## START RECORDS SHOWN

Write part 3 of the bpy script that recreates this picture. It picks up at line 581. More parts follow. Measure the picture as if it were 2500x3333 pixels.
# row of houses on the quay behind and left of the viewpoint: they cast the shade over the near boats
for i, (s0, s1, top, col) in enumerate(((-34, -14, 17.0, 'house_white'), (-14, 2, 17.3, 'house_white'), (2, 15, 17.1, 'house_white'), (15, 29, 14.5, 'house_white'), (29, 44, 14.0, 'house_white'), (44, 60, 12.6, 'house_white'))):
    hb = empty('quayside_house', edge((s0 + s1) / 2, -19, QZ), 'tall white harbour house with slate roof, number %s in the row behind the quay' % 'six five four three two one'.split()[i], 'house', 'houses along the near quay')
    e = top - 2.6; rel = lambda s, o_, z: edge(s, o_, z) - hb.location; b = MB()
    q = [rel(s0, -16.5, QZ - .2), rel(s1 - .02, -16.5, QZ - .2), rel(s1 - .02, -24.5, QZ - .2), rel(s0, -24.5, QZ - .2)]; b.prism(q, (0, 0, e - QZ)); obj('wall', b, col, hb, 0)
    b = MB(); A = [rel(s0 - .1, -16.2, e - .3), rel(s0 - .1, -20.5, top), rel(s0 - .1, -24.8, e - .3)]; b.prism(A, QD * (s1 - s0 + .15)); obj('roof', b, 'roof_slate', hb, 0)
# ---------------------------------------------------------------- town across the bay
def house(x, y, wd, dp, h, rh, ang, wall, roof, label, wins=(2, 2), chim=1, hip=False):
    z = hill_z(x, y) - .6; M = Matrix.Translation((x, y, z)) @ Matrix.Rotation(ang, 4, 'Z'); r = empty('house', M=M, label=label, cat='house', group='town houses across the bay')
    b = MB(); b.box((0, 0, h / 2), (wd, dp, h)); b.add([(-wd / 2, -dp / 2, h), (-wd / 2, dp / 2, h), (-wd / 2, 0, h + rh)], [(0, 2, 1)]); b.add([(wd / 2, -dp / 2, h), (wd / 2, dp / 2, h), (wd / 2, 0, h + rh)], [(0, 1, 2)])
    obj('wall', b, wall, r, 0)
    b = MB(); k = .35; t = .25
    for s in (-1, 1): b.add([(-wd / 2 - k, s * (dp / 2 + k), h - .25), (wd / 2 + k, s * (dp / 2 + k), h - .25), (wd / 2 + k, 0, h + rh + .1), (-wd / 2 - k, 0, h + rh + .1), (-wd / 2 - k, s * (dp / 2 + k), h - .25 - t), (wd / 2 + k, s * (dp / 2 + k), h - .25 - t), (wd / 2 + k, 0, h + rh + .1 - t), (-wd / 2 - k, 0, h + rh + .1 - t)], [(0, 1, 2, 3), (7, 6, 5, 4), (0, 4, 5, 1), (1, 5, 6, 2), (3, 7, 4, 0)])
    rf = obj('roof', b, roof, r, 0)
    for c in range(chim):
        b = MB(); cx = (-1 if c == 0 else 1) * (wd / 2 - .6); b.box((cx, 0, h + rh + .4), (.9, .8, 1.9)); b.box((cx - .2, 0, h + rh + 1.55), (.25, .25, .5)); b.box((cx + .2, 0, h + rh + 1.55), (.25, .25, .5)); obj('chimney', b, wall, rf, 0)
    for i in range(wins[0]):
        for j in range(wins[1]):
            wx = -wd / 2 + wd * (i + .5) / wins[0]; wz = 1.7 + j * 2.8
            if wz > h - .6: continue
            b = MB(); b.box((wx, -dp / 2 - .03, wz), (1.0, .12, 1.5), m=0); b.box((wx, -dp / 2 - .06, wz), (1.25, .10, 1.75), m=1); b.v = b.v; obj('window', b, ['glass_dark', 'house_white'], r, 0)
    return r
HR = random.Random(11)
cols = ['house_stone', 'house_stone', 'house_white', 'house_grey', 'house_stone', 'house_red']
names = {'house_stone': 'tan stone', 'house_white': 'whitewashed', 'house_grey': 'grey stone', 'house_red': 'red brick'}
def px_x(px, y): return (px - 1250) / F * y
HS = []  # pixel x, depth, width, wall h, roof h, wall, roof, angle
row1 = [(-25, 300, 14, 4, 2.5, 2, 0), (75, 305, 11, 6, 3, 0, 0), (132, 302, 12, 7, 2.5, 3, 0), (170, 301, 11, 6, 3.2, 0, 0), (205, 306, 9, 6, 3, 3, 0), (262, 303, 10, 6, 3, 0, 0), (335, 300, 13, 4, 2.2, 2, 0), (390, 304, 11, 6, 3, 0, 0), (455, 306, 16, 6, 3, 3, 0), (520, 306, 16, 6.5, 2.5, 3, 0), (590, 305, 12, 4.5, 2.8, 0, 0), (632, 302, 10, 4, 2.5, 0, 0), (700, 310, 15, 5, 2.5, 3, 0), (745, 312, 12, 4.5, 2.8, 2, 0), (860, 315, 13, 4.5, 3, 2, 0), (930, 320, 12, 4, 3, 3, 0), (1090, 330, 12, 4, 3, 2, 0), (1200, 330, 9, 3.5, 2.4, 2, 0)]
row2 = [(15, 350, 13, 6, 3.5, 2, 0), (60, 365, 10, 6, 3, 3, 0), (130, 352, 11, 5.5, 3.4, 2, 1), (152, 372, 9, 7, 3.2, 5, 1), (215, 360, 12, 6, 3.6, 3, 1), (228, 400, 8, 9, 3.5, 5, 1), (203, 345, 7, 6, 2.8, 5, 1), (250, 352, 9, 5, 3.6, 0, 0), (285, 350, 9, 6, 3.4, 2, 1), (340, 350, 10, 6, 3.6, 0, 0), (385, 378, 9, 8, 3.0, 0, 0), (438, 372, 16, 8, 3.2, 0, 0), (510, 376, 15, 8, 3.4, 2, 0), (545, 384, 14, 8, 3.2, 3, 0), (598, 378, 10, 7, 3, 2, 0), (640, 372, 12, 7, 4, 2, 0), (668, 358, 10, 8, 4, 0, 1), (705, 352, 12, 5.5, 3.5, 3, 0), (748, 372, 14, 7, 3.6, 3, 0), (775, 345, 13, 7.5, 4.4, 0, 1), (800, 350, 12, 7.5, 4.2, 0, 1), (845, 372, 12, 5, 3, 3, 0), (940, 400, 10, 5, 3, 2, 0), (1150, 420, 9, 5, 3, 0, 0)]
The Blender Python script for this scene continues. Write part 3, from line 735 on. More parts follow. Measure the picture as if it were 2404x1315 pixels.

## END RECORDS SHOWN

Each of the records should be retyped exactly.

Write part 3 of the bpy script that recreates this picture. It picks up at line 581. More parts follow. Measure the picture as if it were 2500x3333 pixels.
# row of houses on the quay behind and left of the viewpoint: they cast the shade over the near boats
for i, (s0, s1, top, col) in enumerate(((-34, -14, 17.0, 'house_white'), (-14, 2, 17.3, 'house_white'), (2, 15, 17.1, 'house_white'), (15, 29, 14.5, 'house_white'), (29, 44, 14.0, 'house_white'), (44, 60, 12.6, 'house_white'))):
    hb = empty('quayside_house', edge((s0 + s1) / 2, -19, QZ), 'tall white harbour house with slate roof, number %s in the row behind the quay' % 'six five four three two one'.split()[i], 'house', 'houses along the near quay')
    e = top - 2.6; rel = lambda s, o_, z: edge(s, o_, z) - hb.location; b = MB()
    q = [rel(s0, -16.5, QZ - .2), rel(s1 - .02, -16.5, QZ - .2), rel(s1 - .02, -24.5, QZ - .2), rel(s0, -24.5, QZ - .2)]; b.prism(q, (0, 0, e - QZ)); obj('wall', b, col, hb, 0)
    b = MB(); A = [rel(s0 - .1, -16.2, e - .3), rel(s0 - .1, -20.5, top), rel(s0 - .1, -24.8, e - .3)]; b.prism(A, QD * (s1 - s0 + .15)); obj('roof', b, 'roof_slate', hb, 0)
# ---------------------------------------------------------------- town across the bay
def house(x, y, wd, dp, h, rh, ang, wall, roof, label, wins=(2, 2), chim=1, hip=False):
    z = hill_z(x, y) - .6; M = Matrix.Translation((x, y, z)) @ Matrix.Rotation(ang, 4, 'Z'); r = empty('house', M=M, label=label, cat='house', group='town houses across the bay')
    b = MB(); b.box((0, 0, h / 2), (wd, dp, h)); b.add([(-wd / 2, -dp / 2, h), (-wd / 2, dp / 2, h), (-wd / 2, 0, h + rh)], [(0, 2, 1)]); b.add([(wd / 2, -dp / 2, h), (wd / 2, dp / 2, h), (wd / 2, 0, h + rh)], [(0, 1, 2)])
    obj('wall', b, wall, r, 0)
    b = MB(); k = .35; t = .25
    for s in (-1, 1): b.add([(-wd / 2 - k, s * (dp / 2 + k), h - .25), (wd / 2 + k, s * (dp / 2 + k), h - .25), (wd / 2 + k, 0, h + rh + .1), (-wd / 2 - k, 0, h + rh + .1), (-wd / 2 - k, s * (dp / 2 + k), h - .25 - t), (wd / 2 + k, s * (dp / 2 + k), h - .25 - t), (wd / 2 + k, 0, h + rh + .1 - t), (-wd / 2 - k, 0, h + rh + .1 - t)], [(0, 1, 2, 3), (7, 6, 5, 4), (0, 4, 5, 1), (1, 5, 6, 2), (3, 7, 4, 0)])
    rf = obj('roof', b, roof, r, 0)
    for c in range(chim):
        b = MB(); cx = (-1 if c == 0 else 1) * (wd / 2 - .6); b.box((cx, 0, h + rh + .4), (.9, .8, 1.9)); b.box((cx - .2, 0, h + rh + 1.55), (.25, .25, .5)); b.box((cx + .2, 0, h + rh + 1.55), (.25, .25, .5)); obj('chimney', b, wall, rf, 0)
    for i in range(wins[0]):
        for j in range(wins[1]):
            wx = -wd / 2 + wd * (i + .5) / wins[0]; wz = 1.7 + j * 2.8
            if wz > h - .6: continue
            b = MB(); b.box((wx, -dp / 2 - .03, wz), (1.0, .12, 1.5), m=0); b.box((wx, -dp / 2 - .06, wz), (1.25, .10, 1.75), m=1); b.v = b.v; obj('window', b, ['glass_dark', 'house_white'], r, 0)
    return r
HR = random.Random(11)
cols = ['house_stone', 'house_stone', 'house_white', 'house_grey', 'house_stone', 'house_red']
names = {'house_stone': 'tan stone', 'house_white': 'whitewashed', 'house_grey': 'grey stone', 'house_red': 'red brick'}
def px_x(px, y): return (px - 1250) / F * y
HS = []  # pixel x, depth, width, wall h, roof h, wall, roof, angle
row1 = [(-25, 300, 14, 4, 2.5, 2, 0), (75, 305, 11, 6, 3, 0, 0), (132, 302, 12, 7, 2.5, 3, 0), (170, 301, 11, 6, 3.2, 0, 0), (205, 306, 9, 6, 3, 3, 0), (262, 303, 10, 6, 3, 0, 0), (335, 300, 13, 4, 2.2, 2, 0), (390, 304, 11, 6, 3, 0, 0), (455, 306, 16, 6, 3, 3, 0), (520, 306, 16, 6.5, 2.5, 3, 0), (590, 305, 12, 4.5, 2.8, 0, 0), (632, 302, 10, 4, 2.5, 0, 0), (700, 310, 15, 5, 2.5, 3, 0), (745, 312, 12, 4.5, 2.8, 2, 0), (860, 315, 13, 4.5, 3, 2, 0), (930, 320, 12, 4, 3, 3, 0), (1090, 330, 12, 4, 3, 2, 0), (1200, 330, 9, 3.5, 2.4, 2, 0)]
row2 = [(15, 350, 13, 6, 3.5, 2, 0), (60, 365, 10, 6, 3, 3, 0), (130, 352, 11, 5.5, 3.4, 2, 1), (152, 372, 9, 7, 3.2, 5, 1), (215, 360, 12, 6, 3.6, 3, 1), (228, 400, 8, 9, 3.5, 5, 1), (203, 345, 7, 6, 2.8, 5, 1), (250, 352, 9, 5, 3.6, 0, 0), (285, 350, 9, 6, 3.4, 2, 1), (340, 350, 10, 6, 3.6, 0, 0), (385, 378, 9, 8, 3.0, 0, 0), (438, 372, 16, 8, 3.2, 0, 0), (510, 376, 15, 8, 3.4, 2, 0), (545, 384, 14, 8, 3.2, 3, 0), (598, 378, 10, 7, 3, 2, 0), (640, 372, 12, 7, 4, 2, 0), (668, 358, 10, 8, 4, 0, 1), (705, 352, 12, 5.5, 3.5, 3, 0), (748, 372, 14, 7, 3.6, 3, 0), (775, 345, 13, 7.5, 4.4, 0, 1), (800, 350, 12, 7.5, 4.2, 0, 1), (845, 372, 12, 5, 3, 3, 0), (940, 400, 10, 5, 3, 2, 0), (1150, 420, 9, 5, 3, 0, 0)]
The Blender Python script for this scene continues. Write part 3, from line 735 on. More parts follow. Measure the picture as if it were 2404x1315 pixels.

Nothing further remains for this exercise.